Former RP national coach to mentor NMI ping pong team
With the 2006 Micronesian Games just around the corner, Marianas Amateur Table Tennis Association president Steve Lim is not taking any chances and will be enlisting former Philippine national men’s team coach Rowell “Jet” Yatco.
Lim was in Manila last month for business and found time to meet with Yatco and offered him the coaching position of the CNMI National Table Tennis Team.
Lim said Yatco currently is coach of his alma mater’s high school and elementary table tennis teams. Lim is a graduate of Ateneo de Manila University.
In the 2005 Palau South Pacific Mini Games, Lim served as coach of Su Yong Dong, Lin Ying Ching, and Budhi Gurung and guided the troika to a bronze-medal finish in the team competition.
As far as next year’s Micronesian Games is concerned Lim said he is planning of using the second leg of the Marianas Friendship Table Tennis Tournament between Saipan and Tinian as a qualifying tournament for the national team selection.
“The team will probably be the same, reinforced with our excellent Tinian players. Given the challenge of Guam and Kiribati for the men’s teams, it would really be important to have the strongest possible team with more players this time around,” he said. “My idea is to automatically qualify the top five players of the Marianas Friendship Tournament as the Micronesian Games selection—assuming they fulfill their residency eligibility—and have two more to serve as alternates. At this point it is highly unlikely that we can field a competitive women’s team for the Micronesian Games.”

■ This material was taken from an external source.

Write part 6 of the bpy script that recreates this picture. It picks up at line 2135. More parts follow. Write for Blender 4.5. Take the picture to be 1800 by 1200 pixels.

Lim also revealed that during the team’s side trip to Manila after their successful campaign in Palau in August, they were able to play a series of matches against the Philippines’ training team for the upcoming Southeast Asian Games in Manila.
“Too bad the Philippines doesn’t really have a global reputation in table tennis, because it has good players. Let me put it this way, the Philippines’ top male players, and probably its female players as well, would be on top of the Pacific islands rankings, and probably rank as high as Australia and New Zealand,” he said.
Lim didn’t supply the results of their “scrimmage” with the RP training team, but said Su, Chen, and Gurung pitted their talents against Antonio “Gigi” Aguinalde, Henberd Ortalla, Harold Baring, Isaias Seronio, and Richard Gonzales.
Aguinalde is the coach of the Philippine National Table Tennis Team, Ortalla and Baring are both from the University of Santo Tomas, Seronio hails from Bacolod and is a varsity player of the University of the Philippines in Diliman, while Gonzales is a member of the country’s national team and is enlisted in the Philippine Army. Lim said the Philippine team trains two sessions a day, six times a week.